24 Haziran Seçimi ve Dailer (propagandistler)

Veysi ERKEN

            Siyonist haçlı zihniyetinin tapınakçı haşhaşi sürümü olan fetöcü daileri kullanan şer güçler gerçeklerin dile getirilmesinden rahatsız.

            Bir önceki yazımda 15 Temmuzda devreye sokulan “fedailer”in cenabı Allah’ın nusretiyle millet eliyle defedildiğini ama dailerin ahlaksızlıkta sınır tanımayacak ölçüde varlığını devam ettirdiğini belirtmiş idim.

            Siyonist haçlı zihniyetliler bundan epey rahatsız oldular.

            Olsunlar.

            Bilinmelidir ki, milletimizin ve topyekûn Müslümanların kurtuluşu bu şerlilerin deşifresinden geçiyor. Yine diyorum ki, şerlilerin yöntemi daimi olarak iki yönlü işletiliyor. Yöntemin bir yönü masum kılıklı propagandistler, diğeri silahlı eşkıyalar yoluyla işletilir.

            Dailer, uzun bir süreç içinde faaliyetini sürdürür. 40-50 yıl belki daha uzun süreçte kitleler kandırılır, ruhları (adeta) çalınır, başkalaştırılır, mankurtlaştırılır.
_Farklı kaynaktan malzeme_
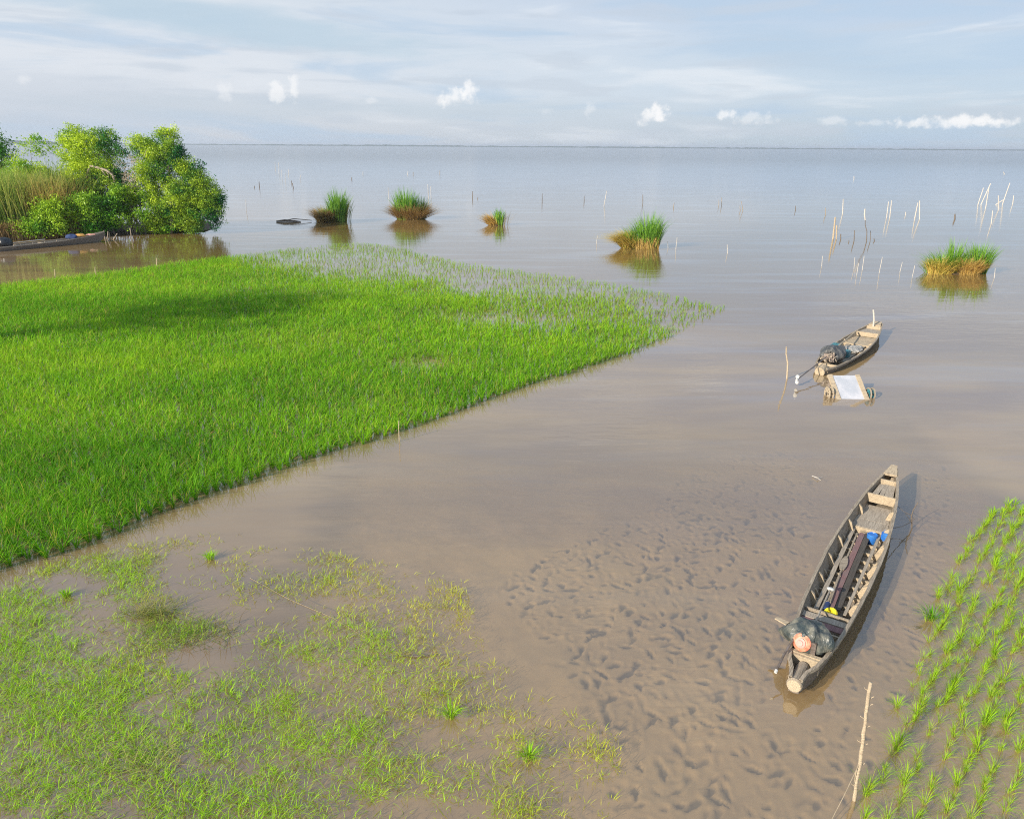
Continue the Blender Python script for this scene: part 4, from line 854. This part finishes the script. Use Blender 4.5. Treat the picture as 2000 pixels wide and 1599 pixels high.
# ---- third boat by the island
s3, b3 = G(-30, 493.0), G(206, 470.5); a3 = b3-s3; ang3 = math.atan2(a3.y, a3.x); L3 = a3.xy.length
B3 = Boat('wooden_boat', s3, ang3, 'long slim grey boat moored against the tree island at far left', [(0, .22), (L3*.1, .40), (L3*.3, .52), (L3*.55, .55), (L3*.8, .38), (L3*.93, .2), (L3, .06)],
          [(0, .26), (L3*.2, .30), (L3*.6, .36), (L3*.85, .5), (L3, .7)], .6)
B3.gm = M_DECK; B3.hull(M_HULL, M_GREY)
B3.deck('deck_plank', L3*.72, L3*.93, .42, 3, M_DECK); B3.deck('stern_plank', .3, L3*.12, .22, 3, M_TAN)
for k in (.2, .3, .4, .5, .6, .7): B3.rib(L3*k, M_GREY, .08, .06)
for k in (.25, .45, .71): B3.cross('thwart', L3*k, lerp(B3.Z, L3*k)-.03, .05, .16, M_GREY)
q = B3.at(L3*.165, 0, .42); tp3 = lump('engine_tarp', M_BLACK, (.5, .36, .42), 9, nseg=40, nring=24, fold=.06); tp3.location = q+Vector((0, 0, .06)); tp3.rotation_euler = (0, .2, ang3); tag(tp3, 'glossy black engine cover at the stern of the far left boat', 'engine cover')
mb = MB(); mb.lathe((0, 0, 0), [(.10, -.12), (.17, -.08), (.18, .08), (.1, .12)], (1, 0, 0), 16); o = mb.build('fuel_drum', M_PINK); o.location = B3.at(L3*.085, .05, .5); tag(o, 'pinkish engine drum behind the black cover of the far left boat', 'drum')
c3 = lump('cloth_bundle', M_NAVY, (.42, .25, .22), 21, nseg=28, nring=16, fold=.12); c3.location = B3.at(L3*.70, .1, .52); tag(c3, 'navy blue bundle in the far left boat', 'bundle')
c3 = lump('cloth_bundle', M_GOLD, (.42, .22, .14), 22, nseg=28, nring=16, fold=.16); c3.location = B3.at(L3*.775, .1, .56); tag(c3, 'mustard yellow bundle in the far left boat', 'bundle')
c3 = lump('cloth_bundle', M_PINK, (.34, .15, .06), 23, nseg=28, nring=16, fold=.16); c3.location = B3.at(L3*.88, .02, .56); tag(c3, 'flat pink bundle on the foredeck of the far left boat', 'bundle')
mb = MB(); mb.tube([B3.at(L3*.22, -.3, .42), B3.at(L3*.5, -.35, .46)], .03, 7); tag(mb.build('long_pole', M_PALE), 'pale pole along the far side of the far left boat', 'pole')

# ---------------------------------------------------------------- tree island
sh0, sh1 = G(-200, 484), G(440, 452)
def shore(u): k = (u+200)/640; return sh0.y+(sh1.y-sh0.y)*k
vs, fs = [], []; N_ = 60
for i in range(N_+1):
    u = -420+ (395+420)*i/N_; y0 = shore(u); taper = min(1, (395-u)/70+.02)
    c_ = G(u, 470); x = P(u, 470, y0).x
    for dy, z in ((0, -.3), (.7+random.uniform(-.2, .2), .04), (2.5, .3*taper), (6*taper+2.6, .25*taper), (8*taper+2.8, -.3)): vs.append((x, y0+dy, z+random.uniform(-.04, .04)))
for i in range(N_):
    for k in range(4): fs.append((i*5+k, i*5+k+1, (i+1)*5+k+1, (i+1)*5+k))
tag(obj('mud_bank', vs, fs, M_ROOT, smooth=True), kind='structure')
def crown(name, lobes, y, nleaf, size_, ca, cb, parent, ydepth=.8, spr=9, droop=.3, dense=1.0):
    """lobes in (u,v,ru,rv): leaf sprigs spread through ellipsoids round points at depth y"""
    pxm = (Vector((0, y, -CAM_H)).length)/FPX; areas = [a[2]*a[3] for a in lobes]; tot_ = sum(areas)
    Bs, Cs = [], []
    for (lb, ar) in zip(lobes, areas):
        u, v, ru, rv = lb[:4]; sh_ = lb[4] if len(lb) > 4 else 0.0
        n_ = max(3, int(nleaf*ar/tot_/spr)); c_ = P(u, v, y+(lb[5] if len(lb) > 5 else 0)); rx, rz = ru*pxm, rv*pxm; ry = min(rx, rz)*ydepth+.3
        d_ = RNG.normal(size=(n_, 3)); d_ /= np.linalg.norm(d_, axis=1)[:, None]; r_ = RNG.random(n_)**.38
        az2, el2 = np.arctan2(d_[:, 1], d_[:, 0]), d_[:, 2]; r_ *= 1+.22*np.sin(az2*3+u)*np.cos(el2*4+v)+RNG.normal(0, .13, n_)
        pc = np.array(c_)+d_*r_[:, None]*np.array([rx, ry, rz])
        hole = vnoise(pc[:, 0]*1.0+pc[:, 2]*.3, pc[:, 2]+pc[:, 1]*.7, .8, 14, 2) < (.37 if dense >= 1 else .36+.22*(1-dense)); pc = pc[~hole]; n_ = len(pc)
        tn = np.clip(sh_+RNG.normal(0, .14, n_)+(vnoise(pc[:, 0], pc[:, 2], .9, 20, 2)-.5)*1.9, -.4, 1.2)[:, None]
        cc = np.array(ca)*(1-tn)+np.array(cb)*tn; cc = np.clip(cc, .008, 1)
        ctr = np.repeat(pc, spr, 0); N__ = len(ctr); ctr += RNG.normal(0, size_*.8, (N__, 3))*np.array([1, 1, .8])
        Bs.append(ctr); Cs.append(np.repeat(cc, spr, 0)*RNG.uniform(.8, 1.15, (N__, 1)))
    ctr = np.concatenate(Bs); cc = np.concatenate(Cs); N__ = len(ctr)
    ax_ = RNG.normal(size=(N__, 3)); ax_[:, 2] -= droop; ax_ /= np.linalg.norm(ax_, axis=1)[:, None]
    nn = np.cross(ax_, RNG.normal(size=(N__, 3))+np.array([0, 0, .6])); nn /= np.linalg.norm(nn, axis=1)[:, None]
    L_ = size_*RNG.uniform(.6, 1.2, N__)[:, None]; W_ = L_*.42
    V = np.stack([ctr-ax_*L_*.5, ctr+nn*W_*.5-ax_*L_*.05, ctr+ax_*L_*.5, ctr-nn*W_*.5-ax_*L_*.05], 1).reshape(-1, 3)
    F = np.arange(N__*4).reshape(-1, 4)
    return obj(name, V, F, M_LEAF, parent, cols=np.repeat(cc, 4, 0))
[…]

Dailer bukalemun gibi her renge ve kılığa girer.

            Tekrar edelim. Şer ittifakı “kabil” anlayışına dayanır ve yöntem olarak her pisliği kullanır.

            24 Haziran seçimleri için de şerlilerin temel ilkeleri budur ve dailerini bunun için devreye sokuyorlar.

            Mesela, Türkiye’deki her olumlu gelişmeyi ortadan kaldıracağını, yatırımları durduracağını, ülkeyi karanlık ve yokluk günlere döndüreceğini açıklayan güruhun açıklamaları “dai”ler tarafından çok mükemmel vaatler diye pazarlanıyor. Bu yetmezmiş gibi her türlü yalan, iftira, şantaj, ahlaksızlık ve şerefsizlik yöntemi kullanılarak mağduriyet edebiyatı yapılıyor.

            Şerlilere soru yönelttiğimizde “dai”ler hemen yahu onları karıştırma, gündeme getirme deniliyor.

            Mesela, 28 Şubat davası ile ilgili müştekilikten neden vazgeçilmiş diye sorduğumuzda zamanı mı deniliyor?

            Sizi hangi mahfiller falanın evinde bir araya getirtmiştir dediğimizde  “dai”ler hemen o bahisten söz açma diyorlar.

            Yüzün güneşe çevrilmesinin putperestlik âdeti, tülbendin örtü karinesi olduğunu ve gereğinin yapılmadığını dillendirdiğimizde dailerdeki rahatsızlık had safhaya çıkıyor.

            Dailer emir eri olduklarından milleti kör ve sağır görmek istiyorlar.

            İlave olarak, yahu emekli etme ile apolet sökme arasındaki farkı bilmiyor musun denildiğinde, “dai”ler hemen onun demek istememiştir diye çarpıtmaya devam ediyorlar.

            Hele hele güneş motel pazarlamasını dailer bir kahramanlık destanı diye yutturmaya kalkışmazlar mı?

            İslami hayatı yok etmeye çalışanlara ödül vermelerden tutun, her türlü bölücü, yıkıcı ve katliamcı zihniyetle kol kola girişin izahı tam bir haşhaşi anlayışı ve algı operasyonu.

            Tabii ki, bunları millete anlatmalıyız.

            Tabii ki, gayrı İslami inanca ve imana sahip fetöcü ve haşhaşi daileri ve hizmet ettiklerini deşifre etmeliyiz.

            Hasılı kelam seçim propagandası dailer tarafından yatırımlar, özgürlük alanlarının genişletilmesi, hak ve hukukun gerçekleştirilmesi ve adaletin tesisi üzerinde yürütülmüyor, aksine Siyonist haçlı zihniyetinin hedef haline getirdiği kişiler ve değerlere saldırı üzerinde yürütülüyor.

            Kısaca bu ahlaksız dailer deşifre edilmeli ve hayatımızdan çıkarılmalıdır ki, sağlıklı bir hayatımız olsun ve Türkiye âleme ilayı kelimetullah doğrultusunda nizam verebilme zirvesine olaşsın.

            Selam ve Sabırla…

NOT: Seçimlerden sonra sadece kendi bloğumda yazmayı düşünüyorum.